>> Begin Exercise input

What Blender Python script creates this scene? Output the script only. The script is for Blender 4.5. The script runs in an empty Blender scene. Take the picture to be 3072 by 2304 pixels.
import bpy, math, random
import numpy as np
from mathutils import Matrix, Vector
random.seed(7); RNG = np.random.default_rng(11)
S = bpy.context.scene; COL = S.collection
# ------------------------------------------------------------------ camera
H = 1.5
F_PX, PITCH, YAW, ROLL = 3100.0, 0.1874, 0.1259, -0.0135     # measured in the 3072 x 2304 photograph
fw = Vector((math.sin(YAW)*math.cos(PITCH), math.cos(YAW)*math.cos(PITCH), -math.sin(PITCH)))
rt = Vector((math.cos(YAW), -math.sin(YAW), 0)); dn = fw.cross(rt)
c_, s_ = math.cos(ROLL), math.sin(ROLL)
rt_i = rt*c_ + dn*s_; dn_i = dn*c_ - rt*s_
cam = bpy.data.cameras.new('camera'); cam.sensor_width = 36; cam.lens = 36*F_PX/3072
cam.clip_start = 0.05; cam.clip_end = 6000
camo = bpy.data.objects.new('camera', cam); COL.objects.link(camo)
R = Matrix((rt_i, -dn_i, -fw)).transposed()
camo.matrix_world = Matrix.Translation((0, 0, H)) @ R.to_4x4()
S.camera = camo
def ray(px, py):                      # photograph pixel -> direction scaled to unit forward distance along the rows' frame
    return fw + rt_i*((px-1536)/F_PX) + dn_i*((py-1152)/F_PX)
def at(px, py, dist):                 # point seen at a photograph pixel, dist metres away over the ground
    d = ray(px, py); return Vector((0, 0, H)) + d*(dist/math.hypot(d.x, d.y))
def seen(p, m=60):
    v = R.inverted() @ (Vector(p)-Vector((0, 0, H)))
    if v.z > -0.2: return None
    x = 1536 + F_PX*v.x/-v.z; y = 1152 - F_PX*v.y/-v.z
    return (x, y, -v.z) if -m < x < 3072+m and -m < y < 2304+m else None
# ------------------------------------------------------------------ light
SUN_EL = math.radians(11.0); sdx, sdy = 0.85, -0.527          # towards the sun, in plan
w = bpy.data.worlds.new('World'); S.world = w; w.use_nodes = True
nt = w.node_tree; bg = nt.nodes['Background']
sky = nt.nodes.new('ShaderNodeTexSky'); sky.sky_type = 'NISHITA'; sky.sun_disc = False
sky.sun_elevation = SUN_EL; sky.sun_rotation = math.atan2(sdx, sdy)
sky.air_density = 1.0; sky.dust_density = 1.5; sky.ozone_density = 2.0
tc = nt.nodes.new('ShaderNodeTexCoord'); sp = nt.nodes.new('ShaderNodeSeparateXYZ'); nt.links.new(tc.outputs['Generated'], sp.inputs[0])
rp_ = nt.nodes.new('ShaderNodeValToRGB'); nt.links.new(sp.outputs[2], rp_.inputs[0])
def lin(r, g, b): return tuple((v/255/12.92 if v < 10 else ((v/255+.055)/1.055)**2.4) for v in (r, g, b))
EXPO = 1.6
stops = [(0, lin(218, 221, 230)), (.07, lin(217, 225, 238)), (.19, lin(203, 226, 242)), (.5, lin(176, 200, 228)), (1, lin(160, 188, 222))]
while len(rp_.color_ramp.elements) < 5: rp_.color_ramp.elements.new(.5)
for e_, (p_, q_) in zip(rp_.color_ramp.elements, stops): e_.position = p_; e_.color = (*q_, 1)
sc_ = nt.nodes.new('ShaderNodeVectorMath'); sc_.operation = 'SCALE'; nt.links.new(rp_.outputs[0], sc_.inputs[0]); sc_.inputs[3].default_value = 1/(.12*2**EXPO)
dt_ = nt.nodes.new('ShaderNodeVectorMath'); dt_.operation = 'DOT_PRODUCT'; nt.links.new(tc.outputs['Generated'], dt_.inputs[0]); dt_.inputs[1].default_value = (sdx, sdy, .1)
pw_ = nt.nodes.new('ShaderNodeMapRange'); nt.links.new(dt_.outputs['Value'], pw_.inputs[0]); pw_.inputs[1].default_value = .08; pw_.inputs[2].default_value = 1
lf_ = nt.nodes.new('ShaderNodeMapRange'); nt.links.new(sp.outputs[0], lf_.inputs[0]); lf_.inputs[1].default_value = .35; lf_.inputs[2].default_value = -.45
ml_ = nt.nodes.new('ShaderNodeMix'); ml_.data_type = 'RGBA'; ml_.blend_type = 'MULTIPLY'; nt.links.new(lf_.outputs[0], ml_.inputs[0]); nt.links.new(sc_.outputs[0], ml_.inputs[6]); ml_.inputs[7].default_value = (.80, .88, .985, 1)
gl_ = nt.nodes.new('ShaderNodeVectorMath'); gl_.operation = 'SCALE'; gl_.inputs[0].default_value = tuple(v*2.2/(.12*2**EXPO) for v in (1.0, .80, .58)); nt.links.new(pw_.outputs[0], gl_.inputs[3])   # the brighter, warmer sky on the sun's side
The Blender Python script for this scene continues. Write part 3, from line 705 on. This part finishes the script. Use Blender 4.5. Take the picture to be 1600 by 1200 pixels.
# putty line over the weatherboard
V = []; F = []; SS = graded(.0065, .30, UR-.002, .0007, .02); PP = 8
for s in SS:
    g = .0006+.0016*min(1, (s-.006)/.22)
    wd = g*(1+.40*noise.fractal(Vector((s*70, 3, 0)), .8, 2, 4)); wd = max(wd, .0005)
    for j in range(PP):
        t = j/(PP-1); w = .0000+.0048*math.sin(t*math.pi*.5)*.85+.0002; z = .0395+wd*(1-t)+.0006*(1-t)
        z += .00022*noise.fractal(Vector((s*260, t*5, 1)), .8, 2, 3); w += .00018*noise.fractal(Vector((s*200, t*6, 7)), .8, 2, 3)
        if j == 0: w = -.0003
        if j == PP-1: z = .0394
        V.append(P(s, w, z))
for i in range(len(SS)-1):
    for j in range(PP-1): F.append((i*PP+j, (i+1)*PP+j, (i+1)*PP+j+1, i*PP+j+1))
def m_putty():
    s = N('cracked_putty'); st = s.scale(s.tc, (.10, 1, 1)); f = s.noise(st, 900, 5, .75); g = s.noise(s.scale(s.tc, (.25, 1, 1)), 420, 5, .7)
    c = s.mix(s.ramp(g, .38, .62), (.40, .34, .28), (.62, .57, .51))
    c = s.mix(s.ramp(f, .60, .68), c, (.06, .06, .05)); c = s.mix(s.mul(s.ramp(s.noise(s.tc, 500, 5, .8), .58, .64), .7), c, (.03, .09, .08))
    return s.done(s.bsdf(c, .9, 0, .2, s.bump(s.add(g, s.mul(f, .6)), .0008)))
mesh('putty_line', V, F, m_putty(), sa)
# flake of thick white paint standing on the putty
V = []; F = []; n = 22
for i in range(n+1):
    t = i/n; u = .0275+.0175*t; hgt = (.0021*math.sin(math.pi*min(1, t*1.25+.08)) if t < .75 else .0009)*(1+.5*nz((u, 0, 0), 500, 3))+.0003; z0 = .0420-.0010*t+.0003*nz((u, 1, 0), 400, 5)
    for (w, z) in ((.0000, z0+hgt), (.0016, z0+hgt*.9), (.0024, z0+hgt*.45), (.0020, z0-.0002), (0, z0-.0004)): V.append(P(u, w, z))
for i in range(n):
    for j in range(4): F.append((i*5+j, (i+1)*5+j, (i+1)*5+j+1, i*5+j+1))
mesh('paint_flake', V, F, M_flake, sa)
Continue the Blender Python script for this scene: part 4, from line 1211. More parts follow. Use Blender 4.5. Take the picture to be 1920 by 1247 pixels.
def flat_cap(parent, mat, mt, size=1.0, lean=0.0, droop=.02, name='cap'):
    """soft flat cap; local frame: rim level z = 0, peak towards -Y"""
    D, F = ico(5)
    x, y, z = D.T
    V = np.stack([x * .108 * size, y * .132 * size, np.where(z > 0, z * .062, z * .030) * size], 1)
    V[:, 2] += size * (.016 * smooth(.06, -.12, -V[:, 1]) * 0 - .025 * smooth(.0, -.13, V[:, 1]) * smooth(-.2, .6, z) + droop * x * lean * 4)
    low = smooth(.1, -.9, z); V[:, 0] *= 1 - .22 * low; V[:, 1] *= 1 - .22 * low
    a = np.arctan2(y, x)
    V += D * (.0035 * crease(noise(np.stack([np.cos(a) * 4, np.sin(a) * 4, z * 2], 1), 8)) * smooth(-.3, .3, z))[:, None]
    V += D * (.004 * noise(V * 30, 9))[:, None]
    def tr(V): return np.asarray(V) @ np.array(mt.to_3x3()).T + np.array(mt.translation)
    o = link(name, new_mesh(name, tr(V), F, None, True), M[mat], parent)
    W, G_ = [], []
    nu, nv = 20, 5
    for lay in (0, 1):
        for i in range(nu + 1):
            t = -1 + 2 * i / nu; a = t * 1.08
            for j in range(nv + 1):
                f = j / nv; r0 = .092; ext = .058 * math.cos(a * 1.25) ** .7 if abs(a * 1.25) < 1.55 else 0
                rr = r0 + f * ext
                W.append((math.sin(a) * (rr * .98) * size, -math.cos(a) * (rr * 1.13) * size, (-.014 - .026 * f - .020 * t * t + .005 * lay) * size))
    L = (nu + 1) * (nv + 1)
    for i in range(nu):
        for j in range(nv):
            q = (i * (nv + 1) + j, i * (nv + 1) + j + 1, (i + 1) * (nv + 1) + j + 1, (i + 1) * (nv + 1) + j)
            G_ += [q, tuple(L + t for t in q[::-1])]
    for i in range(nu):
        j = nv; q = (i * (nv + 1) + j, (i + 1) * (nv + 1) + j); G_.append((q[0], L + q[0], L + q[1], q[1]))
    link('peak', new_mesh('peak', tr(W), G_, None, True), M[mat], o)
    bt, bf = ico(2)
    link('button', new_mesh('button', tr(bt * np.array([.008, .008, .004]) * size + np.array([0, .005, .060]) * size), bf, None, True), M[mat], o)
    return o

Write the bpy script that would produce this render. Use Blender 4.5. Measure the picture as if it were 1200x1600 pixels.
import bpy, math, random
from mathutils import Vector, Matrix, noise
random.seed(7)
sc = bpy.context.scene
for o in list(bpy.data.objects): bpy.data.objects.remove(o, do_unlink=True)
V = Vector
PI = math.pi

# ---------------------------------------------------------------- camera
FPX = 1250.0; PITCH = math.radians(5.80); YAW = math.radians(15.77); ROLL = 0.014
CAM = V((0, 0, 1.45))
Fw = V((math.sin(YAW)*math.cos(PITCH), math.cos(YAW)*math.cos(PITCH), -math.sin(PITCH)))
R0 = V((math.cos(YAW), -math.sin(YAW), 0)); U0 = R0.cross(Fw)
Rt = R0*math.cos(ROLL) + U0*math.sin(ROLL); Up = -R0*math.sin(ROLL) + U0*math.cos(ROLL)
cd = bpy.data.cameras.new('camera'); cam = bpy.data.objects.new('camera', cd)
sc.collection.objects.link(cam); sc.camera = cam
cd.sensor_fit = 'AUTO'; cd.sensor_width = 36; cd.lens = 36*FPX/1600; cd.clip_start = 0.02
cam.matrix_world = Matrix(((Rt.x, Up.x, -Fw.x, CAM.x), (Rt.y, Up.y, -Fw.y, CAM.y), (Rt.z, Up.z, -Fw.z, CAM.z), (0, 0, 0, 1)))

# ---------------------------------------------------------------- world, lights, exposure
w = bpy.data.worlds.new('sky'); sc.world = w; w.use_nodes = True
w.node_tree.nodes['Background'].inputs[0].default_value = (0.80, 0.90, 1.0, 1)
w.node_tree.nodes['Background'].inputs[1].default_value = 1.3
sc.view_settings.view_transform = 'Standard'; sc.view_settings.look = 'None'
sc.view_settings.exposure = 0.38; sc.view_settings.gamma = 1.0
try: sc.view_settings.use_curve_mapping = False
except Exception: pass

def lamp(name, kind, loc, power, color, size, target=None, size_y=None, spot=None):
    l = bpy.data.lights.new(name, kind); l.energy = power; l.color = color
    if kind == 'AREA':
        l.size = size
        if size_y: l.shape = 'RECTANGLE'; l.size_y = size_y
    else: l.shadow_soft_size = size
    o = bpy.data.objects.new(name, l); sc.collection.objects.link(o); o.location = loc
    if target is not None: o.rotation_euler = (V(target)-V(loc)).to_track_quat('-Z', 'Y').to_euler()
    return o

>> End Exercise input

▶ _Task goal_: Return, unchanged, the run of lines above that opens with the line containing "Write the bpy" and closes with the line containing "CAM.z), (0, 0, 0, 1)))". Include both.

▶ _Task output_:
Write the bpy script that would produce this render. Use Blender 4.5. Measure the picture as if it were 1200x1600 pixels.
import bpy, math, random
from mathutils import Vector, Matrix, noise
random.seed(7)
sc = bpy.context.scene
for o in list(bpy.data.objects): bpy.data.objects.remove(o, do_unlink=True)
V = Vector
PI = math.pi

# ---------------------------------------------------------------- camera
FPX = 1250.0; PITCH = math.radians(5.80); YAW = math.radians(15.77); ROLL = 0.014
CAM = V((0, 0, 1.45))
Fw = V((math.sin(YAW)*math.cos(PITCH), math.cos(YAW)*math.cos(PITCH), -math.sin(PITCH)))
R0 = V((math.cos(YAW), -math.sin(YAW), 0)); U0 = R0.cross(Fw)
Rt = R0*math.cos(ROLL) + U0*math.sin(ROLL); Up = -R0*math.sin(ROLL) + U0*math.cos(ROLL)
cd = bpy.data.cameras.new('camera'); cam = bpy.data.objects.new('camera', cd)
sc.collection.objects.link(cam); sc.camera = cam
cd.sensor_fit = 'AUTO'; cd.sensor_width = 36; cd.lens = 36*FPX/1600; cd.clip_start = 0.02
cam.matrix_world = Matrix(((Rt.x, Up.x, -Fw.x, CAM.x), (Rt.y, Up.y, -Fw.y, CAM.y), (Rt.z, Up.z, -Fw.z, CAM.z), (0, 0, 0, 1)))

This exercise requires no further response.